**Dataset records:**
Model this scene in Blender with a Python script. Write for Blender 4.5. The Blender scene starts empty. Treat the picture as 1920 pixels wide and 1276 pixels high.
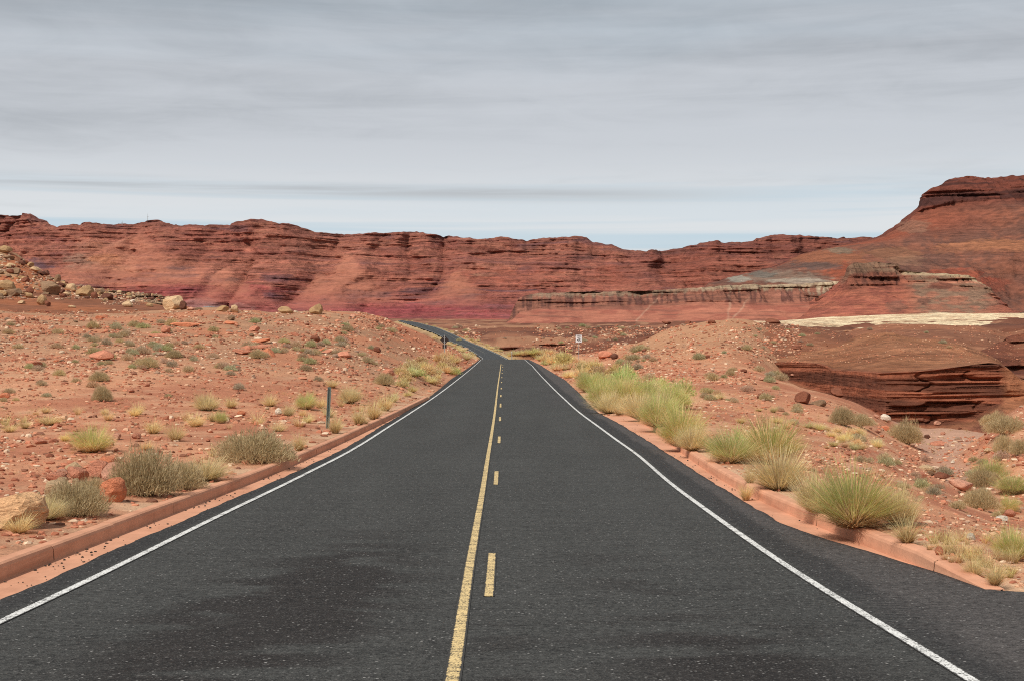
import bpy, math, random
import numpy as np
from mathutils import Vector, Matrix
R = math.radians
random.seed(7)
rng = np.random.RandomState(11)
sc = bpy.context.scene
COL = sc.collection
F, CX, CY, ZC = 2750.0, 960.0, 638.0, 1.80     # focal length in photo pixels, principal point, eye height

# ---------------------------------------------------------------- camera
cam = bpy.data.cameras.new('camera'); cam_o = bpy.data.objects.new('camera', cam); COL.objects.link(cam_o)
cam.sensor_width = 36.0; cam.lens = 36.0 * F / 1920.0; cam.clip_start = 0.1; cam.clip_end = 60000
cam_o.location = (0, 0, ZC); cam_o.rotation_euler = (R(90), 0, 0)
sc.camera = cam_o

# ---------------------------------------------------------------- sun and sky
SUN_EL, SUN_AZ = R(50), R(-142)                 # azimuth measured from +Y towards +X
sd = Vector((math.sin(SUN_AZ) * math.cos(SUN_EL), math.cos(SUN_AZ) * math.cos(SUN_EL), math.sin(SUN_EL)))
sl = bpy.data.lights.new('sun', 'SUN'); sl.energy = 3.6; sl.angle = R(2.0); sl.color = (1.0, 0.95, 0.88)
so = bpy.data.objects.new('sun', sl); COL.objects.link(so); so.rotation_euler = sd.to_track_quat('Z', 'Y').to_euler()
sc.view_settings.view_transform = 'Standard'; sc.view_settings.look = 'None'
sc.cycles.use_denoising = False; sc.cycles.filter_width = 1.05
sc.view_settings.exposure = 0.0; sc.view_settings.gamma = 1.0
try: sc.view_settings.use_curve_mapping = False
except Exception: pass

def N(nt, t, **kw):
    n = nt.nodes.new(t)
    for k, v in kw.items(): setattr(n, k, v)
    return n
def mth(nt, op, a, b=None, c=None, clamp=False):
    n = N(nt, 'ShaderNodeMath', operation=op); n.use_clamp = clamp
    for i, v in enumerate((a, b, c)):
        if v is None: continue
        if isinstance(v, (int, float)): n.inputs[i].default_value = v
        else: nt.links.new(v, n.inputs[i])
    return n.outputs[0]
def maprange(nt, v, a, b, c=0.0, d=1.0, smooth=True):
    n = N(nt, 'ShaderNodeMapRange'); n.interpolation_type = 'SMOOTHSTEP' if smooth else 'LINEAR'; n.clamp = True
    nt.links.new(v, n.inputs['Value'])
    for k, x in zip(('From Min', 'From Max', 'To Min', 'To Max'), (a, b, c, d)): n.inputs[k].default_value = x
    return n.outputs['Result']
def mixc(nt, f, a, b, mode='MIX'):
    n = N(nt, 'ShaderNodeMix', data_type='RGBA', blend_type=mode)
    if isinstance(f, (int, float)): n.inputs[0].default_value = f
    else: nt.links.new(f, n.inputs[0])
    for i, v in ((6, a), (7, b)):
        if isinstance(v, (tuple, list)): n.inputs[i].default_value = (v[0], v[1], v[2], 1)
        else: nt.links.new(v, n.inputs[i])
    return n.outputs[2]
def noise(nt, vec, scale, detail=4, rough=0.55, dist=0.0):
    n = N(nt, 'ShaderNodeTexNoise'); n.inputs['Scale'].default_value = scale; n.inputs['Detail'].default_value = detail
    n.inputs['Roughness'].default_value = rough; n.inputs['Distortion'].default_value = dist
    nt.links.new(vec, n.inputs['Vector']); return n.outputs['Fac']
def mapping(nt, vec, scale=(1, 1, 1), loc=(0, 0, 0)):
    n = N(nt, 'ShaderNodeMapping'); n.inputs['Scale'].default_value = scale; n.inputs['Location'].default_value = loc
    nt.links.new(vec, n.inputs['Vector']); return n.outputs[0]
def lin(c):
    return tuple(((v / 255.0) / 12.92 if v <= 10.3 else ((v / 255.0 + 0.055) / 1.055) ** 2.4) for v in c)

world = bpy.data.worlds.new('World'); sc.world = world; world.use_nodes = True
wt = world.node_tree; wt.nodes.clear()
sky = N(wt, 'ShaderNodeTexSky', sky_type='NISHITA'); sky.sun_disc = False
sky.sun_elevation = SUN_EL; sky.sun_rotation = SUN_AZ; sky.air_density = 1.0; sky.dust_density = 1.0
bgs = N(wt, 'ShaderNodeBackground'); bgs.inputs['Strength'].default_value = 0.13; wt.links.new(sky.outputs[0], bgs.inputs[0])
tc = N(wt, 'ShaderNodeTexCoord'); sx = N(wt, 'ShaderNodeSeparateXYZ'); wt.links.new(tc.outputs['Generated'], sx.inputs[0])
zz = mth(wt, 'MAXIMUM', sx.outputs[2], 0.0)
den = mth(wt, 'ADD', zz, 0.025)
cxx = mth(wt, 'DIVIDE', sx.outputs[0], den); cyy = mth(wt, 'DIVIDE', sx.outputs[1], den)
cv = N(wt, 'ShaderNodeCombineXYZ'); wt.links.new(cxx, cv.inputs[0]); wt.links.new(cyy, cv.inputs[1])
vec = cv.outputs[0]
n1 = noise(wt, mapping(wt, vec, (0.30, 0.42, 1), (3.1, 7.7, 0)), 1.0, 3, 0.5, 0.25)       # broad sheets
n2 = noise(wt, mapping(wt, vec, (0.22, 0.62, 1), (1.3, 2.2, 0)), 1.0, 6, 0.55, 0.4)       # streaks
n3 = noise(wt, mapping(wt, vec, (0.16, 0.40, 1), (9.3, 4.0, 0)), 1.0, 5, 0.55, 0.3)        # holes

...

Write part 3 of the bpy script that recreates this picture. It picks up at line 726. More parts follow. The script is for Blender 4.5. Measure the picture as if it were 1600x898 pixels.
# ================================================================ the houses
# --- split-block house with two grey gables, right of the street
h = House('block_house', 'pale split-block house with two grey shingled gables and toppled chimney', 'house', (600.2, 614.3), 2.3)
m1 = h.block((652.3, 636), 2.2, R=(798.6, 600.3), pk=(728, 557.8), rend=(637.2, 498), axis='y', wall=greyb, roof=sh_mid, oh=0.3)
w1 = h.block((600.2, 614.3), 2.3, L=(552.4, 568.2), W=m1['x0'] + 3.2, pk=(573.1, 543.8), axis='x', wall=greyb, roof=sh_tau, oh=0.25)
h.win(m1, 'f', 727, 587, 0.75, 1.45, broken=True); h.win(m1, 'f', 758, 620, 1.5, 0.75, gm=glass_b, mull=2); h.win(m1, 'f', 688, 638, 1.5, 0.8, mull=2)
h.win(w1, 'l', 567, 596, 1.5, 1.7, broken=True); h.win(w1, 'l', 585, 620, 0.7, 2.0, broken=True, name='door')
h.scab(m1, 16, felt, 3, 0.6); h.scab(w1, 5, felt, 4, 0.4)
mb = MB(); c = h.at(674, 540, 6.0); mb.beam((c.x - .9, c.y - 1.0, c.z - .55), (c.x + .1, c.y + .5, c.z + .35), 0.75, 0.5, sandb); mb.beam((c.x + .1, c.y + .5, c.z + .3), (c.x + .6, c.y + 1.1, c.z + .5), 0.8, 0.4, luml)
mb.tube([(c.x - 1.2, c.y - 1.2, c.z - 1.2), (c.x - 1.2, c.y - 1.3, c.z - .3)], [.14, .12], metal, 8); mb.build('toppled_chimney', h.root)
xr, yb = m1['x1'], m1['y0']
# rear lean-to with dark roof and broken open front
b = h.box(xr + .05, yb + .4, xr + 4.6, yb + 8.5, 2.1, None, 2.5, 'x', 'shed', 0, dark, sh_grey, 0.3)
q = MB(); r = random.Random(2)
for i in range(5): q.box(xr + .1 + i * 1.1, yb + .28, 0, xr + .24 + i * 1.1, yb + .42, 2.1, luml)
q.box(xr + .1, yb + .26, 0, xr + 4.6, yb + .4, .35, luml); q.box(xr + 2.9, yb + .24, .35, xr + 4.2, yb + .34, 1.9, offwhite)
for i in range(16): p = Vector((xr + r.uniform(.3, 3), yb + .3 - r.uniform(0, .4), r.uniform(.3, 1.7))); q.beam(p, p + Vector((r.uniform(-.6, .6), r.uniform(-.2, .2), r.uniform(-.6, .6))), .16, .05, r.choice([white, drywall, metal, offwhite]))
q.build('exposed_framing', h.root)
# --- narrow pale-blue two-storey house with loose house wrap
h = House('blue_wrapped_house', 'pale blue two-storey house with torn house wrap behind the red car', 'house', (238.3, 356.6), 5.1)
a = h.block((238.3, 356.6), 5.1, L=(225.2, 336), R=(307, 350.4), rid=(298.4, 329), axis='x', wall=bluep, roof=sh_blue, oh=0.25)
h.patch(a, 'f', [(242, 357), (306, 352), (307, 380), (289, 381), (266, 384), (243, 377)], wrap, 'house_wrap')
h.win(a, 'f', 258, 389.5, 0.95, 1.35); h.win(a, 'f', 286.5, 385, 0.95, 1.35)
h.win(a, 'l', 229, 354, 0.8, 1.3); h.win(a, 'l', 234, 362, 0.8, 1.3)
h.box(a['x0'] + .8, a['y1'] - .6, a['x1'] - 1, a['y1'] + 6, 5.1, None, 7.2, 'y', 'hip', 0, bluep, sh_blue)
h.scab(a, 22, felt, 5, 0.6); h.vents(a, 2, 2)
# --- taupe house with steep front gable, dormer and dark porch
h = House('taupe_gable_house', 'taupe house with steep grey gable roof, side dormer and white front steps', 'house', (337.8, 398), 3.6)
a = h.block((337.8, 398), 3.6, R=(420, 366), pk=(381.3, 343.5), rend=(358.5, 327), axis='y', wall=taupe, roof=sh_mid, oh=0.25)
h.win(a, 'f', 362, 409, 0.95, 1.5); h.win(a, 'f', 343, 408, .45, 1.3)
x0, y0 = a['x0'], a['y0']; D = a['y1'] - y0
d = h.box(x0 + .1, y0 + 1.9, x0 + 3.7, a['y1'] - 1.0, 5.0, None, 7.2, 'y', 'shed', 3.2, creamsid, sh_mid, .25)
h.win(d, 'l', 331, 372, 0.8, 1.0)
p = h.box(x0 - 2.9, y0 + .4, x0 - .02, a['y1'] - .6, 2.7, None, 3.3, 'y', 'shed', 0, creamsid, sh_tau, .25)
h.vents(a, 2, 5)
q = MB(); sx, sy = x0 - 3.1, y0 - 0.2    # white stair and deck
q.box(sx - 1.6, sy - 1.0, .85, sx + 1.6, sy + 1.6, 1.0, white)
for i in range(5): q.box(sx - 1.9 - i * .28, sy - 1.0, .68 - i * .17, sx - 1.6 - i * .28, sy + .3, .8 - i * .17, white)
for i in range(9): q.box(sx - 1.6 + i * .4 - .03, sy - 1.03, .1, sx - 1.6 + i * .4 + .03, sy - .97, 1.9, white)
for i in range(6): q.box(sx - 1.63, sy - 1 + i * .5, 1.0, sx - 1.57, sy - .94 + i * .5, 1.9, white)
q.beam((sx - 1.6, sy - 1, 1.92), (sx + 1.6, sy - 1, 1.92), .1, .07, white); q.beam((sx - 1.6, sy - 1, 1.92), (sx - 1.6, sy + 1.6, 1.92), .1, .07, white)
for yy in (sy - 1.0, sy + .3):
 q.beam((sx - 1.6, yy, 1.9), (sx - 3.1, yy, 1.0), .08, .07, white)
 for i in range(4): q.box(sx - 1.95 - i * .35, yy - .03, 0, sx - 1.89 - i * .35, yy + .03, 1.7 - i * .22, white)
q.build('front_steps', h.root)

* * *

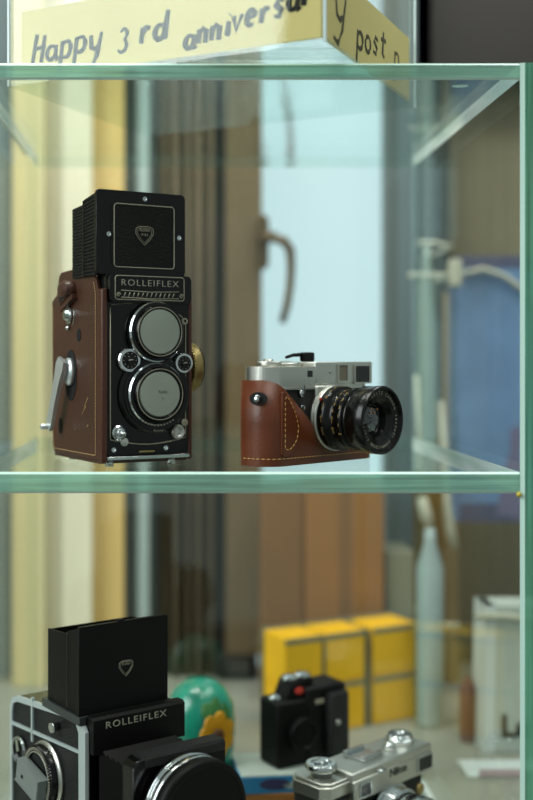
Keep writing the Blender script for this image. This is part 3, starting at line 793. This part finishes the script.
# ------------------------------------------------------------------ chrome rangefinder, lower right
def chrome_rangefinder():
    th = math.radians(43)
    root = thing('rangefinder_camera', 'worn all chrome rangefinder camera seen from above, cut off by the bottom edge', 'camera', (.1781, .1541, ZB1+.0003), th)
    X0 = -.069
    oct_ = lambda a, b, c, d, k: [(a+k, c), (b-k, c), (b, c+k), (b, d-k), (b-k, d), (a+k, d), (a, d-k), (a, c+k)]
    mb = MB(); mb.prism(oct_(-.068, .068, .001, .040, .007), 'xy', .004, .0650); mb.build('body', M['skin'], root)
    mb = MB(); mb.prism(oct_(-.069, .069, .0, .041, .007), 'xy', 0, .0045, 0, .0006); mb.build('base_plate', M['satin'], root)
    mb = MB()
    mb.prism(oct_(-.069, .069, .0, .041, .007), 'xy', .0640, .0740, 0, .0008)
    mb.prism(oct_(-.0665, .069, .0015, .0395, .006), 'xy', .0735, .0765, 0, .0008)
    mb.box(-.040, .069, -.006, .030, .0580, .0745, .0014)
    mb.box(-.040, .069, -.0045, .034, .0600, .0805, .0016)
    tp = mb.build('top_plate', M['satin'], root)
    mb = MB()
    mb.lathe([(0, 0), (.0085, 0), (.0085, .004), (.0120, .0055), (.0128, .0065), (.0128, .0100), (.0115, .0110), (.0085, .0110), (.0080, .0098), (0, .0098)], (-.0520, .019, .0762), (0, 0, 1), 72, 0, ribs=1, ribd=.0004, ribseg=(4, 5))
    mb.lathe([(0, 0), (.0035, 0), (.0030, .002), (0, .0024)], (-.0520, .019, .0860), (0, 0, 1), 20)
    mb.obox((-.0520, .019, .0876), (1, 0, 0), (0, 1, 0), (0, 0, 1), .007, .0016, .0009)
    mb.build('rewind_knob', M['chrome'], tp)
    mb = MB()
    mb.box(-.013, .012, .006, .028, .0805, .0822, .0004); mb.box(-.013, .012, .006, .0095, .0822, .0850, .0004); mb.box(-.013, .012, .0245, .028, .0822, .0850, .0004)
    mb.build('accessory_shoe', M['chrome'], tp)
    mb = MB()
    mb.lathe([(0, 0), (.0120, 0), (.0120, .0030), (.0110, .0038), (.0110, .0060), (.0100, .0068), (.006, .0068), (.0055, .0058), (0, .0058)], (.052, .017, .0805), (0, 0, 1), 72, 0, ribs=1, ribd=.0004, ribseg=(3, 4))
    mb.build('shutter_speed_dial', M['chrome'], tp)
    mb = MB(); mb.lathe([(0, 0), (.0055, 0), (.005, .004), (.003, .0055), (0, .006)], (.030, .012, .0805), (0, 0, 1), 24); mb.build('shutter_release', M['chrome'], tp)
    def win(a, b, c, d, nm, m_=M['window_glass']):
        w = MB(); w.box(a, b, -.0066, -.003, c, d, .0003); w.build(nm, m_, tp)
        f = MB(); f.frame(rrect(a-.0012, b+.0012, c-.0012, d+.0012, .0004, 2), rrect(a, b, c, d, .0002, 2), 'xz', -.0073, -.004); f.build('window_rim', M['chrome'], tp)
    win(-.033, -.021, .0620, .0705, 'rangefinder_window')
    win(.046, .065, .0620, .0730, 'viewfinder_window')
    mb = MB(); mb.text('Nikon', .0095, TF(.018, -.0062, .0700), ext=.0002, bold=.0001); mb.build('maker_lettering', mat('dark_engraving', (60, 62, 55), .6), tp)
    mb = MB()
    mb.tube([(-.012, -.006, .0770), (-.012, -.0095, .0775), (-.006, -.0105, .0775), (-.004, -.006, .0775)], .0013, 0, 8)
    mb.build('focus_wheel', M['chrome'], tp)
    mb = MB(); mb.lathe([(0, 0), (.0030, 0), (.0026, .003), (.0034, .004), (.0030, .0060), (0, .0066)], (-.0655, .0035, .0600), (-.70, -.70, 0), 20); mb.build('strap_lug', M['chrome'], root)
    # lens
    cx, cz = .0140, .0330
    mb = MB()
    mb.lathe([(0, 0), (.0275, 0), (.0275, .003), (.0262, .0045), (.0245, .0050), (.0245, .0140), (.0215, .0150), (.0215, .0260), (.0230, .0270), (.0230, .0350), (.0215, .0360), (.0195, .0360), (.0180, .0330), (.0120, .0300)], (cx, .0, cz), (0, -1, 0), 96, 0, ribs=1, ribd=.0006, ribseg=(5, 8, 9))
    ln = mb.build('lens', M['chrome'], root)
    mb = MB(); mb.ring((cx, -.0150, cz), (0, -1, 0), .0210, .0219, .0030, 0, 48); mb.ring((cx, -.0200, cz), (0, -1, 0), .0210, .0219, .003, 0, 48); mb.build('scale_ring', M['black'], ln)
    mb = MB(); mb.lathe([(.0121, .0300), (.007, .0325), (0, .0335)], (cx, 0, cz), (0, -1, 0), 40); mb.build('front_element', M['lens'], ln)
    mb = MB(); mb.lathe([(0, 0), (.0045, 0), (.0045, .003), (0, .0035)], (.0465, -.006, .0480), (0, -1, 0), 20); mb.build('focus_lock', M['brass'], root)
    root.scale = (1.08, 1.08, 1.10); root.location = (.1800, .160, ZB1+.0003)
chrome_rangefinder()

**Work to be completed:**
Only the lines from the one with "Model this scene" down to the one with "sc.camera = cam_o" belong in your copy, both ends included; write them out exactly and skip any pictures.

**Worked solution:**
Model this scene in Blender with a Python script. Write for Blender 4.5. The Blender scene starts empty. Treat the picture as 1920 pixels wide and 1276 pixels high.
import bpy, math, random
import numpy as np
from mathutils import Vector, Matrix
R = math.radians
random.seed(7)
rng = np.random.RandomState(11)
sc = bpy.context.scene
COL = sc.collection
F, CX, CY, ZC = 2750.0, 960.0, 638.0, 1.80     # focal length in photo pixels, principal point, eye height

# ---------------------------------------------------------------- camera
cam = bpy.data.cameras.new('camera'); cam_o = bpy.data.objects.new('camera', cam); COL.objects.link(cam_o)
cam.sensor_width = 36.0; cam.lens = 36.0 * F / 1920.0; cam.clip_start = 0.1; cam.clip_end = 60000
cam_o.location = (0, 0, ZC); cam_o.rotation_euler = (R(90), 0, 0)
sc.camera = cam_o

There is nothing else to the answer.